" Di mana rumahmu?"
"Di kampung khaif"
"Dari kabilah mana?"
"Dari Bani abdi manaf"
" Wah, hebat kamu, Allah telah memuliakanmu di dunia dan diakhirat. Mengapa kehebatan pemahaman dan hafalanmu tidak engkau arahkan ke fikih agar engkau menjadi lebih baik?"
Dari dialog inilah yang membuatnya memperdalam fiqih, walaupun perhatian kepada syair, belajar sastra dari kampung pedalaman (Badui) tidak diabaikan. Faqih pertama yang dia temui adalah muslim bin Kholid. Selain itu, dia dia juga menghadiri halaqoh pembelajaran Sufyan bin Unaiyah. Dia menulis banyak penjelasan dari alim terakhir ini dalam pelajaran yang beliau sampaikan di hadapan masyarakat umum.
Maka, tak begitu lama, dengan kecerdasannya, dia telah menjadi seorang ahli dalam bidang tafsir serta menguasai ilmu bahasa Arab, padahal saat itu dia masih muda sekali. Bahkan, Sufyan bin Unaiyah, muhadist masjidil haram jika mendapatkan pertanyaan rumit dalam bidang tafsir dan fatwa fiqih, dia menoleh ke arah Syafi'i sambil berkata "coba tanyakan pada anak itu".

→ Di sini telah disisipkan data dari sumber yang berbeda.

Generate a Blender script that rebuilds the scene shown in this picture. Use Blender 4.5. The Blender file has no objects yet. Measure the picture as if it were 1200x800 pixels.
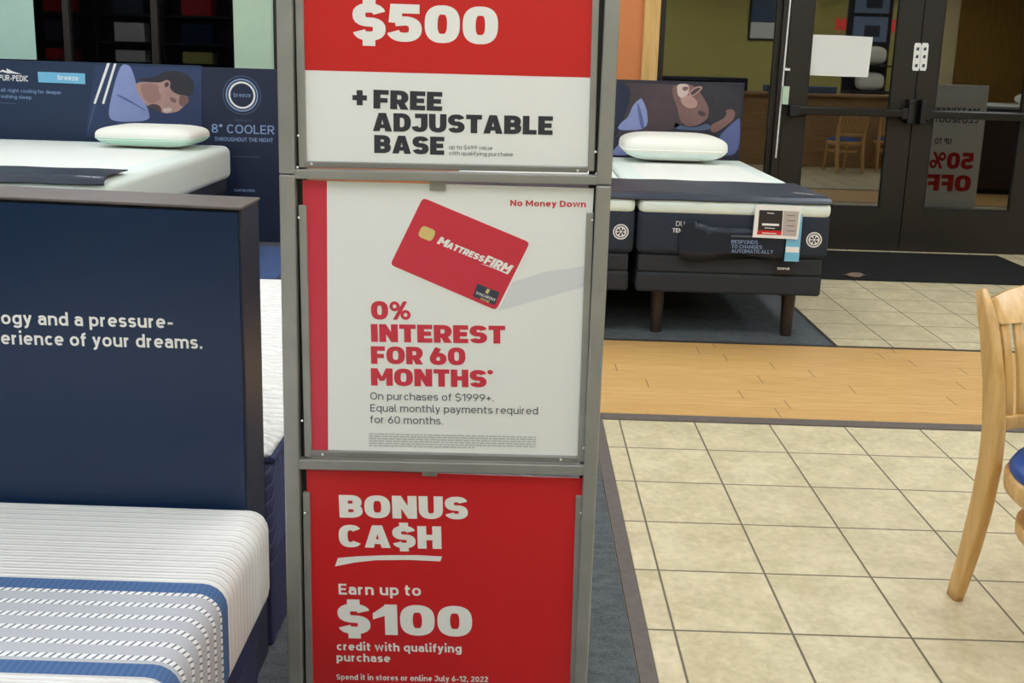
import bpy, bmesh, math, random
from mathutils import Vector, Matrix
random.seed(7)
PI = math.pi
C = bpy.context.scene.collection
scene = bpy.context.scene

# ------------------------------------------------------------------ camera
CAM_F, CAM_CY = 1157.1, 303.0            # focal length and principal row, in pixels of a 1200x800 frame
PITCH, ROLL, YAW, CAM_H = 0.19937, 0.029366, 0.0072325, 1.42636
_cy, _sy = math.cos(YAW), math.sin(YAW)
Rz = Matrix(((_cy, _sy, 0), (-_sy, _cy, 0), (0, 0, 1)))
A = Matrix(((1, 0, 0), (0, 0, -1), (0, 1, 0)))
Rx = Matrix(((1, 0, 0), (0, math.cos(PITCH), -math.sin(PITCH)), (0, math.sin(PITCH), math.cos(PITCH))))
Rr = Matrix(((math.cos(ROLL), -math.sin(ROLL), 0), (math.sin(ROLL), math.cos(ROLL), 0), (0, 0, 1)))
RW = Rr @ Rx @ A @ Rz                    # world -> (x right, y down, z forward)
EYE = Vector((0, 0, CAM_H))

cam = bpy.data.cameras.new('camera')
camo = bpy.data.objects.new('camera', cam)
C.objects.link(camo)
cam.sensor_width = 36.0
cam.lens = CAM_F * 36.0 / 1200.0
cam.shift_y = -(400.0 - CAM_CY) / 1200.0
cam.clip_start = 0.02
_f = Matrix(((1, 0, 0), (0, -1, 0), (0, 0, -1)))
camo.matrix_world = Matrix.Translation(EYE) @ (_f @ RW).transposed().to_4x4()
scene.camera = camo

def ray(x, y):
    return RW.transposed() @ Vector(((x - 600) / CAM_F, (y - CAM_CY) / CAM_F, 1.0))
def at(x, y, Y=None, z=None, X=None):
    """surveyed pixel -> point of the place, on a known depth, height or side plane"""
    d = ray(x, y)
    t = Y / d.y if Y is not None else ((z - CAM_H) / d.z if z is not None else X / d.x)
    return EYE + d * t
class Plane:
    """upright plane with a front normal"""
    def __init__(self, P, n): self.P = Vector(P); self.n = Vector(n).normalized()
    def __call__(self, x, y, off=0.0):
        d = ray(x, y); P = self.P + self.n * off
        return EYE + d * ((P - EYE).dot(self.n) / d.dot(self.n))

# ------------------------------------------------------------------ world, exposure
w = bpy.data.worlds.new('night'); scene.world = w; w.use_nodes = True
w.node_tree.nodes['Background'].inputs[0].default_value = (0.004, 0.005, 0.007, 1)
w.node_tree.nodes['Background'].inputs[1].default_value = 1.0
vs = scene.view_settings
vs.view_transform = 'Standard'; vs.look = 'None'; vs.gamma = 1.0; vs.use_curve_mapping = False
vs.exposure = -0.20
LAMP = 12.0                              # ceiling lamp strength
LAMP_COL = (0.94, 0.99, 1.05)

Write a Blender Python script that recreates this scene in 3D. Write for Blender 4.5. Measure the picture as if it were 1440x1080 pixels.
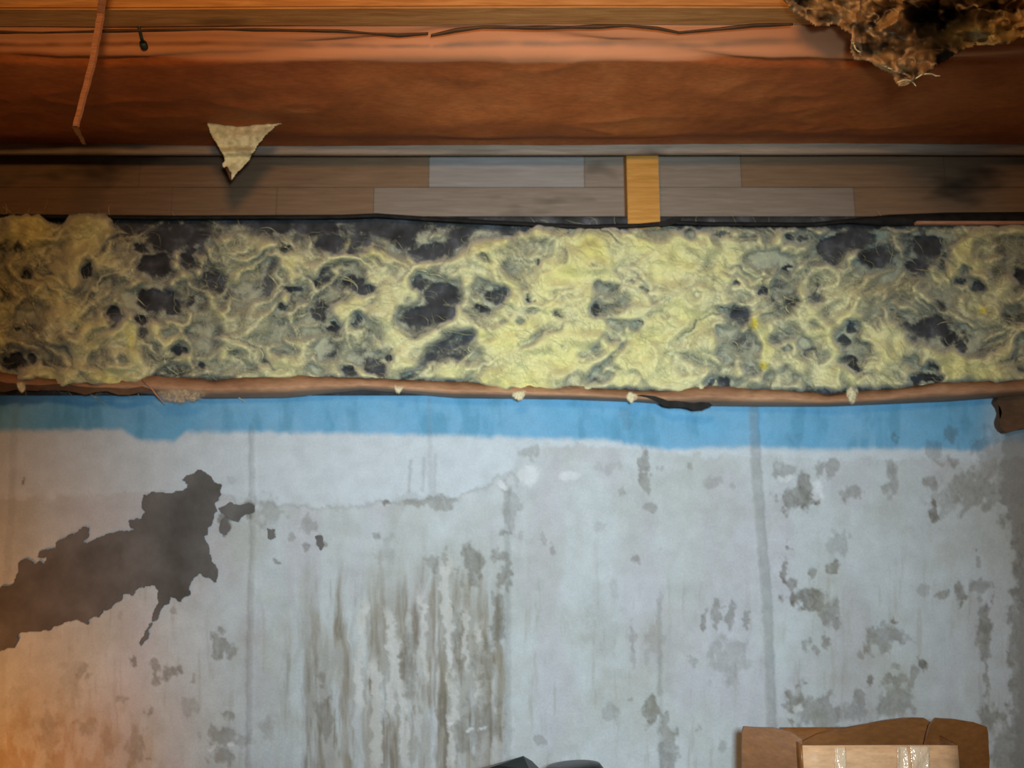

Sementara syekh muslim bin Kholid, syekh masjidil haram, yang menjadi guru pertamanya itu, telah mengizinkannya untuk mengeluarkan fatwa pada saat masih berusia 15 tahun. Dia berkata "Berfatwalah kamu hai Abdullah! Demi Allah, engkau sudah layak berfatwa".
Syafi'i juga sudah meriwayatkan hadits ketika masih tinggal di Mekkah, yaitu dari said bin Salim al-qaddah, Daud bin Abdurrahman al-aththar, Abdul Majid Ibnu abdil Aziz bin Abi rawwad al-azdi, semuanya merupakan ulama besar. Dengan demikian, dia telah mempelajari hadits Mekah, telah menghafal fiqih Mekah. Namun demikian, dia tidak berhenti untuk mendalami bahasa Arab di Mekah dan di daerah pedalaman Baduy dan sekitarnya. Pada saat itu, Dia berumur 20 tahun. Maka, benarlah perkataan dari Bisyr Al-marisi, "Aku melihat seorang pemuda di Mekkah jika dia terus hidup, maka dia akan menjadi tokoh yang terkenal sedunia ".